Write out exactly the lines from the start of the entries through the one that contains "from mathutils import Vector, Matrix", including both.

-------- Extracted information --------

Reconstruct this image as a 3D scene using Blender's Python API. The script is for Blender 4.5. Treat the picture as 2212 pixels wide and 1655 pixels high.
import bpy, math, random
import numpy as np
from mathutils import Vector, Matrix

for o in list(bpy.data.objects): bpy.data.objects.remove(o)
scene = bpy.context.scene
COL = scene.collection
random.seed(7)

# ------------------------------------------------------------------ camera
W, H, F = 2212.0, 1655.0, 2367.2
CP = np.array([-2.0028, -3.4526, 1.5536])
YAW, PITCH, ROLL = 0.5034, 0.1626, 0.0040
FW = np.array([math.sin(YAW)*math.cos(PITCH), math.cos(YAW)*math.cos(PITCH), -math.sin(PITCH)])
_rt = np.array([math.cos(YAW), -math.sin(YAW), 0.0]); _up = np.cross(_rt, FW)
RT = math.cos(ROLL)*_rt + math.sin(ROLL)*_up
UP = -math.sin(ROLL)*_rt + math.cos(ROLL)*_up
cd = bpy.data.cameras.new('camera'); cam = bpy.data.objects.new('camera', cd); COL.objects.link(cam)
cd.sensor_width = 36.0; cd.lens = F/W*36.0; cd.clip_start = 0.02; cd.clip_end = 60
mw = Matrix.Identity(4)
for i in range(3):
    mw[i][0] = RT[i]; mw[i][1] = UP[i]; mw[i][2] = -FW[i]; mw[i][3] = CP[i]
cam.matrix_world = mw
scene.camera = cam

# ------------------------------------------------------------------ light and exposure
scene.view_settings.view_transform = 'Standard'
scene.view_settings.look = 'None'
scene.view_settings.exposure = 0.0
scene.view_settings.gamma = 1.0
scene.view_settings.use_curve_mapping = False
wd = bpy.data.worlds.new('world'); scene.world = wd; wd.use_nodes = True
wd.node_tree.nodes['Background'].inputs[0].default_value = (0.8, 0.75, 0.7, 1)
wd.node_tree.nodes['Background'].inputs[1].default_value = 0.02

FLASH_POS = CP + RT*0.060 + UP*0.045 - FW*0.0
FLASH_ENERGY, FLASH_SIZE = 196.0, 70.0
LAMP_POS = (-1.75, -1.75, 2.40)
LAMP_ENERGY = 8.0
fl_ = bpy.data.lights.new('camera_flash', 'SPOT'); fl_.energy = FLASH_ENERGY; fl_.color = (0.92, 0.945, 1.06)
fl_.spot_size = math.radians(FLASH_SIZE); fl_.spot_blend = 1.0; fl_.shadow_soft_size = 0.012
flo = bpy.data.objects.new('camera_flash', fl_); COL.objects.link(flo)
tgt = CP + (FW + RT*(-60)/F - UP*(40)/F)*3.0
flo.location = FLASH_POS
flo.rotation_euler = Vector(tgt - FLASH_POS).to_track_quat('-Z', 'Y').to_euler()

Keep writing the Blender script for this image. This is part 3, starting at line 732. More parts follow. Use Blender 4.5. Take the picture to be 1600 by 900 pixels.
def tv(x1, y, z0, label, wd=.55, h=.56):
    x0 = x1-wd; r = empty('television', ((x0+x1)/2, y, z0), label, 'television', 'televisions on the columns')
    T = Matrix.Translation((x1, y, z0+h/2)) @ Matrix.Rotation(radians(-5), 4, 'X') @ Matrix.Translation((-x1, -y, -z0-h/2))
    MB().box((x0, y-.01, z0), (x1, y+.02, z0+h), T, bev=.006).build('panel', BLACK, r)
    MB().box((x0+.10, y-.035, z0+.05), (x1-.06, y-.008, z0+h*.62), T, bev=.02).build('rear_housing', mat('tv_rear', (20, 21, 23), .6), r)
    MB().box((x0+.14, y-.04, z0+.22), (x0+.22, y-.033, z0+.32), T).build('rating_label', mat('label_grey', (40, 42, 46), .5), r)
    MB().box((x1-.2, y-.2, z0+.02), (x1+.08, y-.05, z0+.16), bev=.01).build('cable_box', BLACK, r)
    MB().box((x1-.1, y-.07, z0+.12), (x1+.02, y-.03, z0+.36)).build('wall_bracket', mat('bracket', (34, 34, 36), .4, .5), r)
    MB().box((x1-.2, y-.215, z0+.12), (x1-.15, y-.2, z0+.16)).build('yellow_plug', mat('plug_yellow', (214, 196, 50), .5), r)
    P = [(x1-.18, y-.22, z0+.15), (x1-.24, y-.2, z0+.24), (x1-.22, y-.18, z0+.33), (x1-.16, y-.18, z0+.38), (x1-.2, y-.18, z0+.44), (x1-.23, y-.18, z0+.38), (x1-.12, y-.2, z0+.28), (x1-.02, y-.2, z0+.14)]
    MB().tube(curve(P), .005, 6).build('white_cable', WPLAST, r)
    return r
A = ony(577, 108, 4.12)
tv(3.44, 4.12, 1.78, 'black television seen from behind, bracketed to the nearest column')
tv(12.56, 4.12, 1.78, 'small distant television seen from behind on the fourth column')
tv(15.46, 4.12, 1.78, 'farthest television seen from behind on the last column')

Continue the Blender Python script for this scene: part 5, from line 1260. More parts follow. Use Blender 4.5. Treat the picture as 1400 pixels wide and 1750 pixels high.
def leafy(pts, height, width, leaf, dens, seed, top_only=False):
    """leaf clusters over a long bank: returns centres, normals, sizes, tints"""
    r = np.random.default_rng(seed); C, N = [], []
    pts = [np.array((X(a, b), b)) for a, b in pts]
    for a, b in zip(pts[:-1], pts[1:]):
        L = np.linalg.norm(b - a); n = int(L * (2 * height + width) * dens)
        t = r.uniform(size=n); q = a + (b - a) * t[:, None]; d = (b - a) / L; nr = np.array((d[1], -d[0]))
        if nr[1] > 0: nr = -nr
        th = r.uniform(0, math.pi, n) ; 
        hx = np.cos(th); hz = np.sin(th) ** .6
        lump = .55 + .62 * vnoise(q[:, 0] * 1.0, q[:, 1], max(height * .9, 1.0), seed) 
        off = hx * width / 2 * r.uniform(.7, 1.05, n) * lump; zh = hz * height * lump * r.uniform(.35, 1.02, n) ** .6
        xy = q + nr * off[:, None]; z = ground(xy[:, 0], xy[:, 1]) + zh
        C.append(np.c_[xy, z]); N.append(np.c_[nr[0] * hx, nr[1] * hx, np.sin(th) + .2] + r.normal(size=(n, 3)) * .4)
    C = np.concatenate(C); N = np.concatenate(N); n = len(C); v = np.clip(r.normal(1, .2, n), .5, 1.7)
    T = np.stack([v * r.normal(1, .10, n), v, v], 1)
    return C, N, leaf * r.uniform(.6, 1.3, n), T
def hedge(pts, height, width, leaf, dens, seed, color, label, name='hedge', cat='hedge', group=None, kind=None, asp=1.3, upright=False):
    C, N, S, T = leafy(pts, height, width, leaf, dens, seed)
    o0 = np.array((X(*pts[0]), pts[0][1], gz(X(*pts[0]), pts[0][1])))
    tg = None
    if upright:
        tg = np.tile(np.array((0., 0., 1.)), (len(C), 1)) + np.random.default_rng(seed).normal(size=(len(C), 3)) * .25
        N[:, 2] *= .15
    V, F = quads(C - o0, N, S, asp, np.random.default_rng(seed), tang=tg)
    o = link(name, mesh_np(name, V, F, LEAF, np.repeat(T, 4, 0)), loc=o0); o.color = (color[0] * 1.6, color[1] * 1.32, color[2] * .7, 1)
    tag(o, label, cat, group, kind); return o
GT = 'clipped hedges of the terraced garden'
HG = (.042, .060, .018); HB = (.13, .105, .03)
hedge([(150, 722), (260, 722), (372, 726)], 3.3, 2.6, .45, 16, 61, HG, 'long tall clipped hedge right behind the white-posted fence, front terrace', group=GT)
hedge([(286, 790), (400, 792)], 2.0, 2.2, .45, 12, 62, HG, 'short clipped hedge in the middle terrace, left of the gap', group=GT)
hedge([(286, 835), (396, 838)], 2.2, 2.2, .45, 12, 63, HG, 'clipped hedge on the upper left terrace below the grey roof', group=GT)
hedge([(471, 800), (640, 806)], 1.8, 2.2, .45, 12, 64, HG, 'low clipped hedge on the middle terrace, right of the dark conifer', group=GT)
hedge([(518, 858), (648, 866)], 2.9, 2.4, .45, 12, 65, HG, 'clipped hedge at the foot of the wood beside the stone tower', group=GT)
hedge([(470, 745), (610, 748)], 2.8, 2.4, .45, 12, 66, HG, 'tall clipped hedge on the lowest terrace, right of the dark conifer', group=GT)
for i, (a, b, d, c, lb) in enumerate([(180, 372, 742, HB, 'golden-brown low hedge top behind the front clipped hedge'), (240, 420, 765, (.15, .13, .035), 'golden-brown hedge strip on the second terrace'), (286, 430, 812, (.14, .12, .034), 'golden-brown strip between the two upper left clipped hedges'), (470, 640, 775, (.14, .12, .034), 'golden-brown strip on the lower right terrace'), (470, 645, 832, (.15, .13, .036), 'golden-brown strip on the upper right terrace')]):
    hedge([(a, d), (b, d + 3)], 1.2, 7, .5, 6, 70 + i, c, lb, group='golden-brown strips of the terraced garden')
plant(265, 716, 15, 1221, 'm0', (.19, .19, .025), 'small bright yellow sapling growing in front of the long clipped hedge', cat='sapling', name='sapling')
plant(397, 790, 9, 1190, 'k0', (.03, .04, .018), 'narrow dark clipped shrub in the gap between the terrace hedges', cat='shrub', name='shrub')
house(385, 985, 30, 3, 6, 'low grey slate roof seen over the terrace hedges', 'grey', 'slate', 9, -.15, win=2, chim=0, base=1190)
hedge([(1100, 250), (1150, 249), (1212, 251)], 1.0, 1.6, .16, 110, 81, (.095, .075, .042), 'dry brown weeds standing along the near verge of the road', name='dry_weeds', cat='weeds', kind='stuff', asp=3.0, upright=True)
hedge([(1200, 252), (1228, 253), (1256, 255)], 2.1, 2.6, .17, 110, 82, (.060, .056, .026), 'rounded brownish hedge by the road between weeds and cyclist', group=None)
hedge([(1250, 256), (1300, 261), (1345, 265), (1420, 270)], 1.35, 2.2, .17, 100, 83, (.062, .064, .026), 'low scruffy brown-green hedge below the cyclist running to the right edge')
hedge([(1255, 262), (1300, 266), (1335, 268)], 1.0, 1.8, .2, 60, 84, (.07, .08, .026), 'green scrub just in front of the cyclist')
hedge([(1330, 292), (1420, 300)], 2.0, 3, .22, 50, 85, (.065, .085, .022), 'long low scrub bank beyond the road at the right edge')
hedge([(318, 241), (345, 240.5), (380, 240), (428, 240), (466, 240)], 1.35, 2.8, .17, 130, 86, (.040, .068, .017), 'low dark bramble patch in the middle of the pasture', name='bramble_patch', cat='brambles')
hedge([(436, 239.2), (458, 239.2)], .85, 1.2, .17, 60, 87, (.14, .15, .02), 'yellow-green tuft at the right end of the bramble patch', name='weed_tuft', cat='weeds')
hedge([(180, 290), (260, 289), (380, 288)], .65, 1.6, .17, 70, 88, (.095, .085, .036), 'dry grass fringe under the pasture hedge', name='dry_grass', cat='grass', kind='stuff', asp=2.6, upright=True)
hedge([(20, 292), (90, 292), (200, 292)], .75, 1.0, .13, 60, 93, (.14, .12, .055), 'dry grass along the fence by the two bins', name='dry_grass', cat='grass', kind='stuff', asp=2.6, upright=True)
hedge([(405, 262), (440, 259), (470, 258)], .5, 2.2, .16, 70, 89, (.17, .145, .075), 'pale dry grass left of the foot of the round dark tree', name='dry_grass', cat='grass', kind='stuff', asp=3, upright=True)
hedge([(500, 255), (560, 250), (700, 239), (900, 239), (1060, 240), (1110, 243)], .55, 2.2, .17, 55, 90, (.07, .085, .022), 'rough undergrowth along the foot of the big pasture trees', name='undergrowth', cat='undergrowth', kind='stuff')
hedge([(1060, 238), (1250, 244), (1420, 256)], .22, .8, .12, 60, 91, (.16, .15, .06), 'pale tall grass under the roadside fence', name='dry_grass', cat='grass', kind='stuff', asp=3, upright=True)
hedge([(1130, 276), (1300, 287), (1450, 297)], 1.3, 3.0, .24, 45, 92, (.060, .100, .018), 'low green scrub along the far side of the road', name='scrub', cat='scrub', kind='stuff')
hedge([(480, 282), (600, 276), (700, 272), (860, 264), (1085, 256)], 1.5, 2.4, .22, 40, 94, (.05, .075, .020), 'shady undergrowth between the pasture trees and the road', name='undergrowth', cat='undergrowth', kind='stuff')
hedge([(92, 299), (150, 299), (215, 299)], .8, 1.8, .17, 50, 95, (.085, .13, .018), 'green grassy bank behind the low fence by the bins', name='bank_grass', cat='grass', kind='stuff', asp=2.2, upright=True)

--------

Complete output:
Reconstruct this image as a 3D scene using Blender's Python API. The script is for Blender 4.5. Treat the picture as 2212 pixels wide and 1655 pixels high.
import bpy, math, random
import numpy as np
from mathutils import Vector, Matrix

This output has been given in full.